I expected him to fold at the knees. Instead, a big smile split open his rubbery face. He arched his back and threw his arms over his head. “Oh, thank God!” he cried.

You never know what’s going to make people happy.

“No properties can change hands!” Braun laughed, clapping me on the shoulders. “It’s not going to happen!”

By “it” he meant change.

Circulating at the time were a lot of plans to use the Katrina destruction as a “blank slate” to make New Orleans “bigger and better than before.” One high-level commission after another spoke of mixed-income neighborhoods, casino districts, light rail, a denser urban “footprint,” the works. Their proponents pointed out that New Orleans before Katrina was a cauldron of urban pathologies: crime, corruption, decaying infrastructure, lousy schools, and more. To a certain way of thinking, Katrina represented a chance to “fix” things.

The city operates at such a low level of economic activity that it never really prospers in good times or suffers in bad.

In their zeal to imagine a new city, the big-picture planners lost sight of how happy New Orleanians had been with the old one.

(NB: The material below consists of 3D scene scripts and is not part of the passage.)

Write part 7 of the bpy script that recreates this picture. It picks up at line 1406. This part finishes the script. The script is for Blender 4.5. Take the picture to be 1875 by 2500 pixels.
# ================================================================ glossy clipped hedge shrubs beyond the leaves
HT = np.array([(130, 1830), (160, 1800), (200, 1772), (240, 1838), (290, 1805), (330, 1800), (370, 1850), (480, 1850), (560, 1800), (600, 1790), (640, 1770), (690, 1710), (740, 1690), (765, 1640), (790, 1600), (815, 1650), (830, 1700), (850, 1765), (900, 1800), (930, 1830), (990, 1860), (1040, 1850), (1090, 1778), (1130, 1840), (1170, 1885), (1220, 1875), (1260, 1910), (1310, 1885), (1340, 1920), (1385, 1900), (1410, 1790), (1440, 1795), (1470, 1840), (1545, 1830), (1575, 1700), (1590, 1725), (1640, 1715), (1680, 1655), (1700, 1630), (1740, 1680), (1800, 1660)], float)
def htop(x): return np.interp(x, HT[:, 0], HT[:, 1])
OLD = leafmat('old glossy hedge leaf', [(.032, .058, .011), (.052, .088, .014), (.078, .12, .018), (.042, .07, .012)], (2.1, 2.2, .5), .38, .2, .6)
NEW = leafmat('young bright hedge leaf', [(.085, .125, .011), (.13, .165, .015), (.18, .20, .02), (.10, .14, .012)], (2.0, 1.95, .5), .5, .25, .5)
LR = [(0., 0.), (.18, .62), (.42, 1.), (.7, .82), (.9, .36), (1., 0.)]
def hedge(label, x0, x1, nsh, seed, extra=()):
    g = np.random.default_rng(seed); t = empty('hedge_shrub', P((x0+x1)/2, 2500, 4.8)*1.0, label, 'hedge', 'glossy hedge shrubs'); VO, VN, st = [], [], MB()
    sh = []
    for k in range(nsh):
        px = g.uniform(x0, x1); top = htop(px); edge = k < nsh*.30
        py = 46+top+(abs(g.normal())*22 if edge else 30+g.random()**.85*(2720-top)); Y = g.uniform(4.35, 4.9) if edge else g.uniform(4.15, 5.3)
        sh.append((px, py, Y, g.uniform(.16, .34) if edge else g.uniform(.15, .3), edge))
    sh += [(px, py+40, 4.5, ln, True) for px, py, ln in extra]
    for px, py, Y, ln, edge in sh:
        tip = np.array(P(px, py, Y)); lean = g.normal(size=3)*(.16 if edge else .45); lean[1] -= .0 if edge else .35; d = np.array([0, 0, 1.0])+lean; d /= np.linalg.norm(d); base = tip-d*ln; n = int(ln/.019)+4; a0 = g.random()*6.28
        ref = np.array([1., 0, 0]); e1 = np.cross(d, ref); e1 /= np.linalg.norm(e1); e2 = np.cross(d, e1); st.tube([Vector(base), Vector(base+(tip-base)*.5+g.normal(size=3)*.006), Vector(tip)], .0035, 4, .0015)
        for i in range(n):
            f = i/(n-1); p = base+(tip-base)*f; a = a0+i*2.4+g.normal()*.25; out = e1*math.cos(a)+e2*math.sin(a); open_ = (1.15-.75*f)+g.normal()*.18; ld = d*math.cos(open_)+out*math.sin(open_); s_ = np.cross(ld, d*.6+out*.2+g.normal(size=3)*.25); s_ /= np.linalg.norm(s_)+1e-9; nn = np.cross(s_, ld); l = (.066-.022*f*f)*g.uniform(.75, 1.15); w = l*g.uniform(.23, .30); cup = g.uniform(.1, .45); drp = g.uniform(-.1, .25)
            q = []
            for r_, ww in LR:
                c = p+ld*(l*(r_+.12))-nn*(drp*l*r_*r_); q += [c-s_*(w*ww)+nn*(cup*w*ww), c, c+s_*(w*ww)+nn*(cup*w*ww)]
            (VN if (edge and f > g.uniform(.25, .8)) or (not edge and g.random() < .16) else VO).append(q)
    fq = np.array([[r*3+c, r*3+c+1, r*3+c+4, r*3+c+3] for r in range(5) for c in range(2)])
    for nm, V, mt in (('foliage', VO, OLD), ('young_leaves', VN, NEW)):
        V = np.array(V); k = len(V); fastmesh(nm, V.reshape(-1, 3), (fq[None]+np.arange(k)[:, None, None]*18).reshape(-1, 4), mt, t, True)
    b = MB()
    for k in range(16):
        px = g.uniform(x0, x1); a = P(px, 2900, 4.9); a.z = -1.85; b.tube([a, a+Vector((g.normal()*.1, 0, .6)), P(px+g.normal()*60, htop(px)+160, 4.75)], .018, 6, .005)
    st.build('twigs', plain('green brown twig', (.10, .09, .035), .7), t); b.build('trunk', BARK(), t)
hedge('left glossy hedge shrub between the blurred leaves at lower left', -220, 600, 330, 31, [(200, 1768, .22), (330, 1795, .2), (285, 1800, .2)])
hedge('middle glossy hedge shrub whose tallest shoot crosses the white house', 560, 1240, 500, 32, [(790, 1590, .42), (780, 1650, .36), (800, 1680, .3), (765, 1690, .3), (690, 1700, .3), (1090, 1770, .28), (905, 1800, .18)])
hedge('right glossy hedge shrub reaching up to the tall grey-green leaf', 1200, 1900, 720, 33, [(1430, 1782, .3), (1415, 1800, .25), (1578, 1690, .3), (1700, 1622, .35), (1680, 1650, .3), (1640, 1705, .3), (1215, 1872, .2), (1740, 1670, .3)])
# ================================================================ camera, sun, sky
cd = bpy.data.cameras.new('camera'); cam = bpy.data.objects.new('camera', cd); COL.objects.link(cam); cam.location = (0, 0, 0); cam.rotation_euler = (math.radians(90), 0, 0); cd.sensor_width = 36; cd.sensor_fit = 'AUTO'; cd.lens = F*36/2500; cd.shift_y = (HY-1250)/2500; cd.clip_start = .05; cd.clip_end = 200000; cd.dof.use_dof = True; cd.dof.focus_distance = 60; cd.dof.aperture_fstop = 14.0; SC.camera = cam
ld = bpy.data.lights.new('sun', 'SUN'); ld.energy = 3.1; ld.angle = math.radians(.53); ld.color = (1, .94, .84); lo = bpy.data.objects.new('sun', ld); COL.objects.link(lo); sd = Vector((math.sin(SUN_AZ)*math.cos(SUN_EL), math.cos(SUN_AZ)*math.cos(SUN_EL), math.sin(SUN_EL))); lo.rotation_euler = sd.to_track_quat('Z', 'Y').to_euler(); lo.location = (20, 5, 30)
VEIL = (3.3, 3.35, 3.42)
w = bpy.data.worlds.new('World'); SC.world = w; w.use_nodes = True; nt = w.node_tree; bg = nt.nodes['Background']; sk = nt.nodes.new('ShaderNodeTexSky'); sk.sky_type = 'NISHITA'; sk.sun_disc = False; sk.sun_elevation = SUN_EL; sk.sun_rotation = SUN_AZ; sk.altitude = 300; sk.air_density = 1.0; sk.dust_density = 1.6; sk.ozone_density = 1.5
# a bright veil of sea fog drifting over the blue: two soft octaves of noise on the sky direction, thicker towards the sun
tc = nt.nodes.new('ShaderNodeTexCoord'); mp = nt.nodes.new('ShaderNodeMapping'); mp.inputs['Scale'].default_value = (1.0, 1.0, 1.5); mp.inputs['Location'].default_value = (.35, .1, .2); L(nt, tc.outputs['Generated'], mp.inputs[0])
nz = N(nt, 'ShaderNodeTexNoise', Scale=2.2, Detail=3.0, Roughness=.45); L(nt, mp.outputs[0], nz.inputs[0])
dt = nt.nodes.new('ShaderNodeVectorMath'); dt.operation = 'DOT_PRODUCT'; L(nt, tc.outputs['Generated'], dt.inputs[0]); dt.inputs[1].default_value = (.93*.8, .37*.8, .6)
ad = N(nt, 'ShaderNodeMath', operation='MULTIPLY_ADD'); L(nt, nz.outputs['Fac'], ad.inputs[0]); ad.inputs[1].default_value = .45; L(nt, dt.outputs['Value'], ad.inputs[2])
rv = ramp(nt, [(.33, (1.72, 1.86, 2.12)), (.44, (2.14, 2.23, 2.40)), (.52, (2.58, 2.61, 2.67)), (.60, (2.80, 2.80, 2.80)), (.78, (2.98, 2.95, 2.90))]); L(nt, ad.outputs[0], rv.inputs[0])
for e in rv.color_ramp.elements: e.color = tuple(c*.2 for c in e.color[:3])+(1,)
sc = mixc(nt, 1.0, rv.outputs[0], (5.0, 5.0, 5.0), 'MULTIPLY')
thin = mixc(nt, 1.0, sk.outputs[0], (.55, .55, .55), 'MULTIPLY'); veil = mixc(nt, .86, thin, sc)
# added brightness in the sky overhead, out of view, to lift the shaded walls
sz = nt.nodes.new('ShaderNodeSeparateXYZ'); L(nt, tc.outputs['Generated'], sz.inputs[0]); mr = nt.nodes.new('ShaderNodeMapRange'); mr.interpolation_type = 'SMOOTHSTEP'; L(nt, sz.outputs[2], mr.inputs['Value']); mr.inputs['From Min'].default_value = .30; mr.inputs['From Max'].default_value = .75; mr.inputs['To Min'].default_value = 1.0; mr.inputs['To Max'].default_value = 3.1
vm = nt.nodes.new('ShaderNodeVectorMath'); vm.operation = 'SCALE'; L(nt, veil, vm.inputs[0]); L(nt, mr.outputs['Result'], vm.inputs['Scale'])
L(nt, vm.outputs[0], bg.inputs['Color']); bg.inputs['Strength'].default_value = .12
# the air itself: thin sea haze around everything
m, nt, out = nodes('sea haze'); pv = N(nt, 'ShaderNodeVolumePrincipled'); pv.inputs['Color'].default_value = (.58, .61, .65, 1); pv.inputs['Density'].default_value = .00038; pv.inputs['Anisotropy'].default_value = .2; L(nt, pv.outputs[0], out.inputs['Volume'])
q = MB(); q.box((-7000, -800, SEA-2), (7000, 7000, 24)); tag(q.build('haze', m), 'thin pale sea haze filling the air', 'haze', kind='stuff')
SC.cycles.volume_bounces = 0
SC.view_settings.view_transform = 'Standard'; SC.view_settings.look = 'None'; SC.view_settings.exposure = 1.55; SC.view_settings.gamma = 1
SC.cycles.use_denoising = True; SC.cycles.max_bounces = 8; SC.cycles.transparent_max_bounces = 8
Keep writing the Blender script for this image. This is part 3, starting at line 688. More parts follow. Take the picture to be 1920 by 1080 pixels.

In a nationwide Gallup survey shortly before the storm, New Orleanians — in numbers far greater than other Americans — reported themselves “extremely satisfied” with their lives, despite some of the worst violence, poverty, and mismanagement in the country. New Orleanians measure happiness differently than the rest of us do.

While the rest of us Americans scurry about with a Blackberry in one hand and a to-go cup of coffee in the other in a feverish attempt to pack more achievement into every minute, it’s the New Orleans way to build one’s days around friends, family, music, cooking, processions, and art. For more than two centuries New Orleanians have been guardians of tradition and masters of living in the moment — a lost art. Their preference for having more time than money was at the heart of what made that city so much fun to visit and so hard to leave.

So when outsiders talked of making New Orleans “bigger and better,” the people of the city recoiled. “Bigger and better” struck many New Orleanian ears as code for whiter. But even more, I suspect, they heard it as a recipe for a city driven — like the rest of America — by the dollar and the clock. Who needs that?

Joe Braun celebrating the destruction of the real estate records was a harbinger. Although the records were freeze-dried and restored, the terrible “it” Braun had feared never happened. New Orleanians rejected all the plans for a “bigger and better” city, either by hounding the planners out of town or refusing entreaties to sell their ruined houses to developers. They’re putting New Orleans back together the way they like it, which is pretty much the way it was before Katrina. All the old neighborhoods are intact – even the Lower Ninth Ward, which was pronounced dead many times over. Life still revolves around second lines, the meticulous year-long building of Mardi Gras Indian suits, the boiling of crawfish and the lowing of saxophones.

Another good thing about living in New Orleans these days, according to some; it’s a great refuge from the recession. The gyrations of the Dow, the collapse of General Motors, the prospect of regulating credit default swaps – even the collapse of the housing markets – mean little to most New Orleanians. The city operates at such a low level of economic activity that it never really prospers in good times or suffers in bad.

Ronald Lewis is a retired streetcar-track repairman in the Lower Ninth Ward – pretty well off, by New Orleans standards, with a $1,100-a-month pension. His disappointment in me was audible when I called recently to ask if the recession was hurting him or his neighbors. “Now Dan,” he sighed. “You know we ain’t never had nothing down here, so how could we be losing?” Then he went on to describe the barbecue he was holding at house that evening and wondered if I couldn’t come by.

Americans will probably continue to use economists’ numbers to measure recovery from the current recession. But as we debate what to do for the millions of homeowners who are “under water” — owing more on their homes than the homes are worth — we could learn from a city that knows a thing or two about being under water. New Orleans can teach us that the life we build with our neighbors deserves at least as much attention as our endless thrust towards newer and bigger.